Robra unterstrich, dass das Prinzip der Rechtstaatlichkeit in den Regelungen zwischen den Mitgliedstaaten gilt und würdigte dies als historische Einzigartigkeit und als eine der größten Leistungen im Nachkriegseuropa.

Teilnehmer aus verschiedenen Schulen berichteten, wie durch Schüleraustausche „Europa von innen zusammenwächst“. Doch die Vorbereitung, Beantragung und Durchführung dieser Austausche benötigen mehr Unterstützung, z.B. durch Erhöhung der Zahl der Anrechnungsstunden für die Lehrer, die bisher einen Großteil der Leistung in ihrer Freizeit erbringen. Für die Beantragung und Abrechnung wurde eine Vereinfachung der Regelungen, z.B. durch Pauschalen gefordert. Robra verwies auf verschiedene Unterstützungsmöglichkeiten für Schulen in Sachsen-Anhalt und nannte beispielsweise die Europe Direct Informationszentren in Halle und Magdeburg, GOEUROPE! und die Landeszentrale für politische Bildung, die gerade auch für Schulen spezielle Angebote bereithalten würden.

Diskutiert wurde auch die Frage, wie angesichts der oft kritisierten „Regelungswut“ Brüssels, die Akzeptanz der EU verbessert werden könne. Hier verwies Robra auf die bereits unternommenen Anstrengungen zur Entbürokratisierung und unterstrich die stete Forderung der Länder an die EU-Kommission EU-Förderprogramme zu vereinfachen.

Zur Frage des Status von Deutschland als „Nettozahler“ in Europa kam sogar aus dem Publikum Widerspruch: ein Diskussionsteilnehmer verwies auf die vielen Vorteile, die Deutschland als Exportweltmeister von funktionierenden Wirtschaften in den anderen Mitgliedstaaten hat.

Weitere Themen der Diskussion war die effizientere Gestaltung der EU, Fragen zur Außen- und Sicherheitspolitik Europas und zur zukünftigen Gestaltung Europas.

Fragen des Kartellrechts, der Digitalisierung, der gemeinsamen Außen- und Sicherheitspolitik oder Bekämpfung von Migrationsursachen kann ein Staat allein nicht mehr lösen.
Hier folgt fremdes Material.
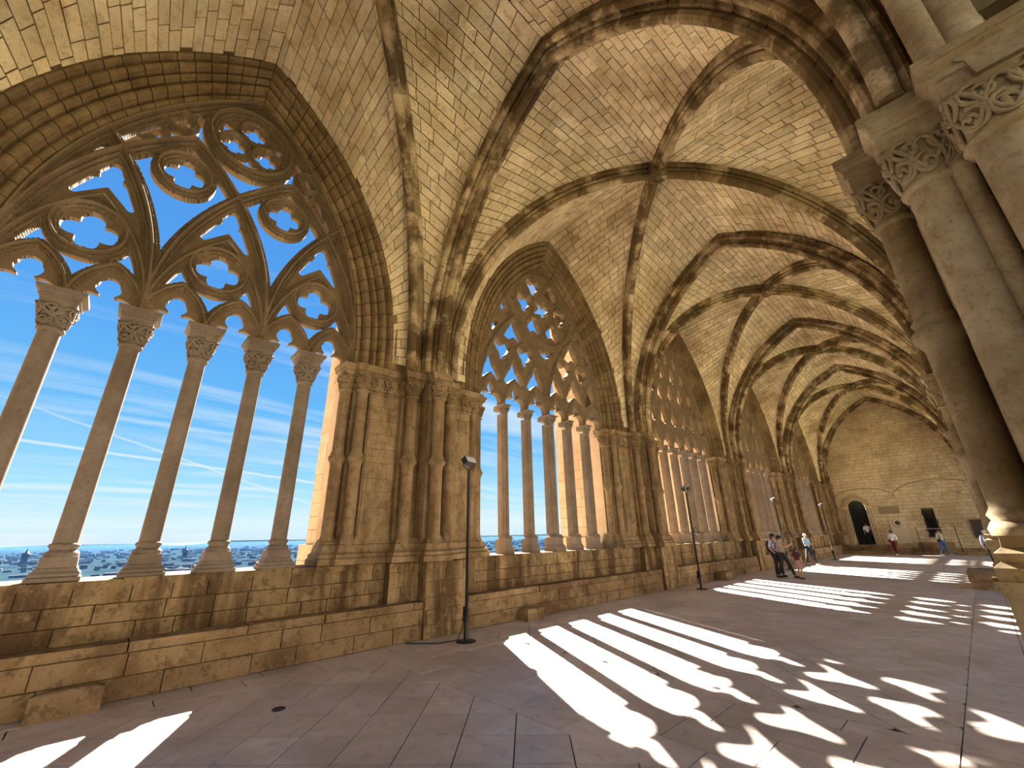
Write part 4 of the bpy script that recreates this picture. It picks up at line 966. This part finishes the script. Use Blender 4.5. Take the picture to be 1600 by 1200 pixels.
# ------------------------------------------------------------------ loose stones on the gallery floor
def block(x0, x1, y0, y1, z0, z1, lab, rot=0, name='stone_block', mat='bench', lean=0):
    m = MB(); c_ = .02; cx_, cy_ = (x0 + x1) / 2, (y0 + y1) / 2; a, b = (x1 - x0) / 2, (y1 - y0) / 2
    m.v = []; rings = [(1, z0), (1, z1 - c_), (1 - c_ / min(a, b), z1)]; vs = []
    for f, z in rings:
        for sx, sy in ((-1, -1), (1, -1), (1, 1), (-1, 1)):
            x, y = sx * a * f, sy * b * f; X = x * math.cos(rot) - y * math.sin(rot) + cx_ - lean * (z - z0); Y_ = x * math.sin(rot) + y * math.cos(rot) + cy_; vs.append((X, Y_, z))
    fs = [(j * 4 + i, j * 4 + (i + 1) % 4, j * 4 + 4 + (i + 1) % 4, j * 4 + 4 + i) for j in range(2) for i in range(4)] + [(3, 2, 1, 0), (8, 9, 10, 11)]
    m.add(vs, fs, rnd(-.3, .4)); return tag(m.build(name, M[mat]), lab, 'stone')
block(-7.78, -7.66, -.20, .42, 0, .26, 'thick stone slab propped against the bench front at lower left', 0, 'stone_slab', 'bench', .35)
block(-7.90, -7.58, 7.5, 8.05, 0, .25, 'squared stone block on the floor against the bench, right of the nearest lamp')
block(-7.90, -7.45, 18.6, 19.3, 0, .30, 'squared stone block against the bench, left of the standing couple')
block(-7.90, -7.5, 31.2, 31.9, 0, .28, 'far stone block against the bench, beyond the man in the blue shirt')
lb = thing('low_stone_wall', (0, 21.2, 0), 'low two-course stone block beside the right piers', 'stone')
MB().box((-.69, 20.2, 0), (.7, 22.4, .24), .2).build('course', M['bench'], lb); MB().box((-.71, 20.17, .25), (.7, 22.4, .50), -.3).build('course', M['bench'], lb)

# ------------------------------------------------------------------ floor lamps
def lamp(x, y, ry, lab, ztop=3.32, cable=False):
    e = thing('floor_lamp', (x, y, 0), lab, 'lamp', 'floodlight poles along the bench')
    MB().lathe((x, y), [(.19, 0), (.19, .012), (.17, .022), (.06, .03)], 28).build('base', M['metal'], e)
    m = MB(); m.lathe((x, y), [(.042, .02), (.042, .55), (.030, .56), (.030, ztop - .12)], 14); m.build('pole', M['metal'], e)
    MB().box((x - .075, y - .03, .34), (x - .025, y + .03, .58)).build('switch_box', M['metal'], e)
    c, s = math.cos(ry), math.sin(ry); R = Matrix.Rotation(ry, 3, 'Z') @ Matrix.Rotation(-.5, 3, 'Y')
    h = MB(); O = Vector((x, y, ztop + .03))
    def bx(a, b): 
        q = [O + R @ Vector((X, Y_, Z)) for Z in (a[2], b[2]) for Y_ in (a[1], b[1]) for X in (a[0], b[0])]; return q
    FS = [(0, 2, 3, 1), (4, 5, 7, 6), (0, 1, 5, 4), (2, 6, 7, 3), (0, 4, 6, 2), (1, 3, 7, 5)]
    h.add(bx((-.05, -.17, -.05), (.07, .17, .09)), FS); hd = h.build('lamp_head', M['metal'], e)
    h = MB(); h.add(bx((.071, -.155, -.04), (.08, .155, .08)), FS); h.build('lens', M['glass'], hd)
    h = MB(); h.add(bx((-.09, -.15, .09), (.10, .15, .105)), FS)
    for k in range(5): h.add(bx((-.11, -.11 + k * .05, -.04), (-.07, -.10 + k * .05, .08)), FS)
    h.build('heat_sink', M['steel'], hd)
    h = MB(); h.tube([O + R @ Vector((0, -.16, .02)), (x - .0, y - .15, ztop - .06), (x, y, ztop - .13), (x, y + .15, ztop - .06), O + R @ Vector((0, .16, .02))], .012, 6); h.build('bracket', M['metal'], e)
    if cable:
        h = MB(); h.tube([(x - .06, y, .4), (x - .10, y - .03, .2), (x - .14, y - .08, .03), (x - .2, y - .16, .01), (x - .25, y - .45, .01), (x - .55, y - .75, .01), (x - .72, y - .85, .01)], .009, 6); h.build('cable', M['metal'], e)
    return e
lamp(-7.15, 5.42, .3, 'nearest tall black floodlight pole standing by the first pier', cable=True)
lamp(-7.10, 15.45, 1.2, 'second tall black floodlight pole, before the third window')
lamp(-7.10, 25.5, .6, 'third tall black floodlight pole, rising behind the standing couple')
lamp(-6.95, 34.8, .6, 'farthest black floodlight pole, near the end wall doorway')
o = MB().tube([(-6.98 + .0, 15.45 + .16 * math.cos(a * PI / 8), 1.85 + .16 * math.sin(a * PI / 8)) for a in range(17)], .014, 6).build('cable_coil', M['metal']); tag(o, 'coiled cable hung on the second floodlight pole', 'cable')
m = MB().box((-7.9, 33.95, .3), (-7.82, 34.25, .62)); tag(m.build('vent_grille', M['dark']), 'small dark square recess in the bench end near the farthest lamp', 'grille')

# ------------------------------------------------------------------ people
def skin_mesh(verts, edges, radii, name, mat, parent, off, root=0, sub=2):
    me = bpy.data.meshes.new(name); me.from_pydata([tuple(v) for v in verts], edges, []); me.materials.append(mat); o = bpy.data.objects.new(name, me); COL.objects.link(o); o.parent = parent
    sk = o.modifiers.new('skin', 'SKIN'); sk.use_smooth_shade = True; lay = me.skin_vertices[0] if me.skin_vertices else None
    if lay is None:
        bm_ = None
    for i, r_ in enumerate(radii):
        rr = r_ if isinstance(r_, tuple) else (r_, r_); me.skin_vertices[0].data[i].radius = rr
    me.skin_vertices[0].data[root].use_root = True
    sb = o.modifiers.new('sub', 'SUBSURF'); sb.levels = sub; sb.render_levels = sub; return o
def cmat(n, c, r=.8): return plain(n, c, r)
SK = cmat('skin', (.50, .29, .19), .6)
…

Diese müssen gemeinsam auf europäischer Ebene gelöst werden. Doch andere Fragen, die auf lokaler und regionaler besser gelöst werden können, sollen auch dort geregelt werden. Die These, dass Regionen wie z.B. die Bundesländer und die gemeinsamen Institutionen Europas zukünftig gestärkt würden und die Nationalstaaten gleichzeitig an Bedeutung verlieren könnten, wurde ebenfalls kontrovers diskutiert.

Minister Robra stellte hierzu fest, dass die Regionen und Länder sind darauf einstellten zukünftig mehr Entscheidungsbefugnisse auf europäischer Ebene zu erhalten. „Europapolitik ist für uns Innenpolitik“, so Robra.

Für viele Menschen ist die Europäische Union sehr abstrakt und Brüssel weit weg. Es ist daher wichtig zu zeigen, was die EU für den ländlichen Raum wie Oschersleben bedeutet und wie wir alle von ihr profitieren.